Replacing groundwater, he said, won’t be that easy.

“Groundwater moves slowly, and behaves paradoxically,” he said. If groundwater is pumped too quickly, he said, simply turning off the tap won’t immediately refill the area’s supply.

Groundwater regeneration rates change depending on many different environmental factors. Some underground aquifers conceivably could take thousands of years to refill entirely, he said.

Donnelly is pessimistic about the bill’s impact, saying it could serve as a precursor to water grabs.

“You could envision the whole state becoming a network of pipelines, all draining to Las Vegas or Reno,” Donnelly said.

Gov. Steve Sisolak’s office deflected questions about the controversial legislation. A spokeswoman for the governor’s office said that “as with all other bills progressing through the Legislature, the governor looks forward to monitoring AB30 as it moves through the legislative process.”

Bradley Crowell, director of the Nevada Department of Conservation and Natural Resources, says the bill is necessary for water mitigation in one of the fast-growing (and the driest) states in the country.

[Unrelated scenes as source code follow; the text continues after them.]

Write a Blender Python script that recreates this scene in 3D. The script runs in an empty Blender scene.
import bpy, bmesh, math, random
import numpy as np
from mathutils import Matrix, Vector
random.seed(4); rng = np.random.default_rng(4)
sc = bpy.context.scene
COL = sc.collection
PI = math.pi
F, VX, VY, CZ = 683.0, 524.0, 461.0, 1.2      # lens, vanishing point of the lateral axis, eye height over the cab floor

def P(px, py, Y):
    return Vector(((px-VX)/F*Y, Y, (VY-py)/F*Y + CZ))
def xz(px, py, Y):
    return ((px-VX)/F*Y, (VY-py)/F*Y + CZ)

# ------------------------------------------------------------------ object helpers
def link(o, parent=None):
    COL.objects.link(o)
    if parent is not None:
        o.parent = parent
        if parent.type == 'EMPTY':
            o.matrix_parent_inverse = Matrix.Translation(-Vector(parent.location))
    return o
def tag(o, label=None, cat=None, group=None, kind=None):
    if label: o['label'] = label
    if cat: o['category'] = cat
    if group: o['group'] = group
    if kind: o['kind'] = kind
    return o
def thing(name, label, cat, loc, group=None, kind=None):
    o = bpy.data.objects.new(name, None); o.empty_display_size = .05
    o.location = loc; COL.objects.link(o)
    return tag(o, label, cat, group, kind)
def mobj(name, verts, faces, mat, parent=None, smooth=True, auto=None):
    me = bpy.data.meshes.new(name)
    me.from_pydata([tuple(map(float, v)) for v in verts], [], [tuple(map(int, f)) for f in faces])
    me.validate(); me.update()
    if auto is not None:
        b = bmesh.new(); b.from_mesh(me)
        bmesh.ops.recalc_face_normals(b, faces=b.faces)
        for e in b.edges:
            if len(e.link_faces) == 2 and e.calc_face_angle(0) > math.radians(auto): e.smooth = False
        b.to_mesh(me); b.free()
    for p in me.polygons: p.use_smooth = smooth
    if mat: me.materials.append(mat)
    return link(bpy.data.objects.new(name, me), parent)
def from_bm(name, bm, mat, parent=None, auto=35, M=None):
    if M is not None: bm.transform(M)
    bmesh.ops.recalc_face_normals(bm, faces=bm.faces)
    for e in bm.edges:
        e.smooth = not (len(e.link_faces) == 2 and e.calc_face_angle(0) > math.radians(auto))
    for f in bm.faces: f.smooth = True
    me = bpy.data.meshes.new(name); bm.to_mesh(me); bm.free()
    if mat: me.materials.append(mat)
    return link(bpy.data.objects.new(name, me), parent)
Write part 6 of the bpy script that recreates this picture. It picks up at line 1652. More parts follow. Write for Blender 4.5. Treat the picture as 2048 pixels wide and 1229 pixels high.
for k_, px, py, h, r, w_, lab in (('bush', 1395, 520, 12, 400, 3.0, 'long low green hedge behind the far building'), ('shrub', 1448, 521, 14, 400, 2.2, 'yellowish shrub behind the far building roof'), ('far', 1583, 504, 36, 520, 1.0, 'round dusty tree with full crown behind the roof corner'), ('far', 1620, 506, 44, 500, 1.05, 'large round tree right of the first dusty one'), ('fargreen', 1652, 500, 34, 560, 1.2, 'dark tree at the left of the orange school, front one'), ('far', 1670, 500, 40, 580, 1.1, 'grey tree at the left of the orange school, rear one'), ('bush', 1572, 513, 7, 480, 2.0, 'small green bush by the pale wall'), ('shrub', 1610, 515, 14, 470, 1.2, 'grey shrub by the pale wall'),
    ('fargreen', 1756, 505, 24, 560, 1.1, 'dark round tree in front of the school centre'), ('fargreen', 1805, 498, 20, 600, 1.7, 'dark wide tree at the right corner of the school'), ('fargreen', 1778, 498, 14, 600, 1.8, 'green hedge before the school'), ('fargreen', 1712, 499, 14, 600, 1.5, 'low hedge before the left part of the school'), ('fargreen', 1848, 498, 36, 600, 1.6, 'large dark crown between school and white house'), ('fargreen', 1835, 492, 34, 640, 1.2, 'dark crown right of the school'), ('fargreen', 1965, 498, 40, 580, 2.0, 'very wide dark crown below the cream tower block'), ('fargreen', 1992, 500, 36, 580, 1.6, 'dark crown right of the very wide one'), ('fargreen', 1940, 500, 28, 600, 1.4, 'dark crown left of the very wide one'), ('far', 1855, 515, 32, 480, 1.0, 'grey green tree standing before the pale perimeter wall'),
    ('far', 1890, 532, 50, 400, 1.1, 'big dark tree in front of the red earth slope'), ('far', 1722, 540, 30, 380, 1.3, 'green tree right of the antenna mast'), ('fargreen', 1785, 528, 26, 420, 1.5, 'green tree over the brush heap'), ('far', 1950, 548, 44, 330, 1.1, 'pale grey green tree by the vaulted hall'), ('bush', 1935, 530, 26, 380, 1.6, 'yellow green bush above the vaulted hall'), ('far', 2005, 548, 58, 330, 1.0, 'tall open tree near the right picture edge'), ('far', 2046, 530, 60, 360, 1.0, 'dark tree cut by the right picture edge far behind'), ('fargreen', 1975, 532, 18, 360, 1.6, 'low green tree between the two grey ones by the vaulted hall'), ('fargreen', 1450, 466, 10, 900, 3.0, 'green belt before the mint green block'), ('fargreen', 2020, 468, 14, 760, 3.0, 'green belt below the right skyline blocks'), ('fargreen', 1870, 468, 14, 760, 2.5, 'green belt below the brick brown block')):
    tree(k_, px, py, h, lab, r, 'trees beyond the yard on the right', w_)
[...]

“The current statute doesn’t provide a whole lot of tools and certainly not a whole lot of clarity about what tools are available,” he said.

Crowell rejected concerns about the bill, saying AB30 would not affect the pipeline development.

“It’s unfortunate that (the bill) has been tied up in the pipeline politics because it’s been prohibiting us from having productive conversations,” he said.

The bill was introduced by the Assembly Committee on Natural Resources, Agriculture and Mining on behalf of the Department of Conservation and Natural Resources’ Division of Water Services. It sailed through the Assembly, which approved it by a 31-9 vote in April. The bill, however, is in limbo, with no Senate vote currently scheduled. With the legislative deadline for second house passage coming on Friday night, the bill will die without a waiver.

“That bill needs to stay on the clerk’s desk until midnight tomorrow night … let it die,” Donnelly said Thursday.